Their beliefs can tend toward the bizarre. Some consider Freemasonry a “demonic stronghold” tantamount to witchcraft. The Democratic Party, one prominent member believes, is controlled by Jezebel and three lesser demons. Some prophets even claim to have seen demons at public meetings. They’ve taken biblical literalism to an extreme. In Texas, they engage in elaborate ceremonies involving branding irons, plumb lines and stakes inscribed with biblical passages driven into the earth of every Texas county.

If they simply professed unusual beliefs, movement leaders wouldn’t be remarkable. But what makes the New Apostolic Reformation movement so potent is its growing fascination with infiltrating politics and government. The new prophets and apostles believe Christians—certain Christians—are destined to not just take “dominion” over government, but stealthily climb to the commanding heights of what they term the “Seven Mountains” of society, including the media and the arts and entertainment world.
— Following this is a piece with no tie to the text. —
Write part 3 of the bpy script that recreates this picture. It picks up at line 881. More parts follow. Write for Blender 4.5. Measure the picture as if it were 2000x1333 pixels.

They believe they’re intended to lord over it all. As a first step, they’re leading an “army of God” to commandeer civilian government.

No word on whether they’ll lead the NFL in rushing, passing, and receiving yardage.

Rick Perry just doesn’t seem like the kind of guy your average Jew would feel too enthused about. Plus, given the ridiculousness, in light of the facts, of Lieberman’s comments about Obama and Israel, Lieberman doesn’t even have a legitimate excuse for palling around with nut-jobs. Good first impressions? Holy moly.